My father owned a small music and appliance store that had been open since the 40's. Vinyl records used to be low hanging fruit until albums became available at stores like Kmart for $3.50 rather than $4.98 at stores like his. Of course people bought the cheaper ones, and they also had access to a lot larger selection! Now mp3's are bought online.
The world ch-ch-changes and you change with it or you don't survive.
Younger people ARE loyal if you give them a reason to be loyal, though. Pay more just because you need to charge more? Sorry, but no.
Pay more because you're offering something they can't get elsewhere (unique product or buying experience, emotional connection, knowledge and insight)? Then they'll pay more. Just ask Starbucks. That's why positioning and branding is so important.
They crave the nostalgia of what they didn't get to grow up with: intimacy and emotion when buying, because we Boomer parents were too busy taking them to the drive-thru's and all the big boxes. Why do you think large companies try so desperately to project a "small" vibe now?
Boomers spent our younger years rejecting most of what our parents held dear, but now we expect "our way" to be sacred. Well, tough break. We have to adapt.

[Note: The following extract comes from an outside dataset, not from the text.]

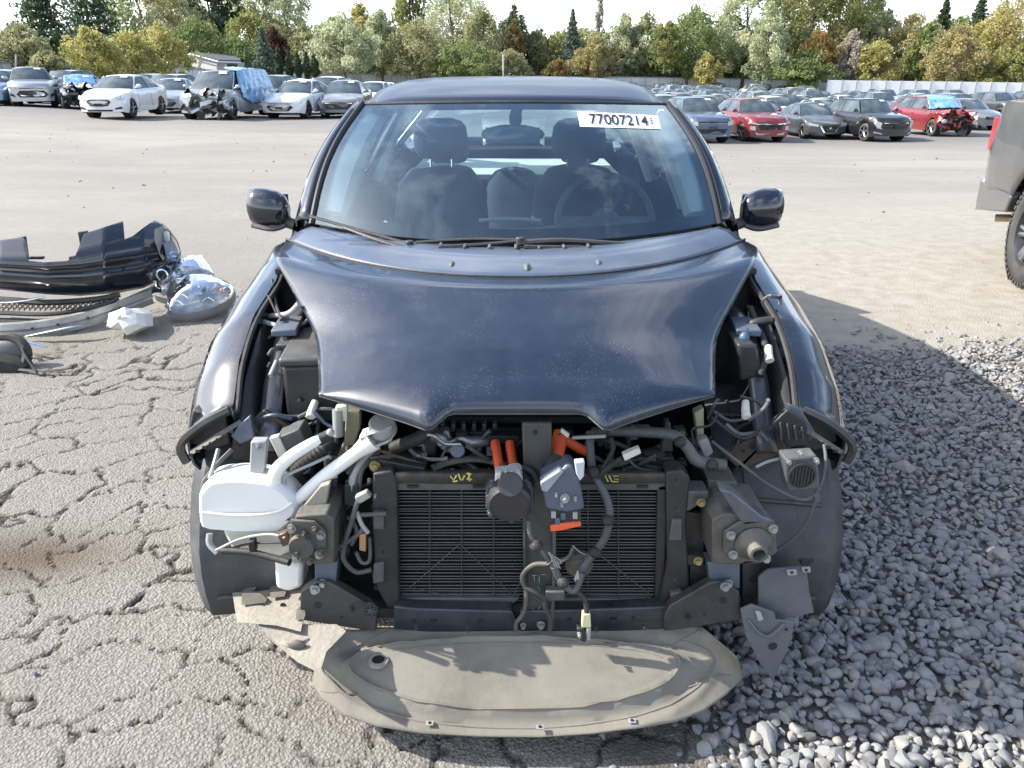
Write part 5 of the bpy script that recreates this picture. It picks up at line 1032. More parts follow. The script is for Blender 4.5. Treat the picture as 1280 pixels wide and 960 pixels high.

If you want to have any chance at all of selling your business some day, start working now on ways to make the business more attractive to both customers and potential owners.
Or, if you're lucky enough to own the building your business is in, you can always keep your head stuck in the ground and just shut down and sell the building when you retire. Then maybe some millenial will figure out a way to open a cool new business in it.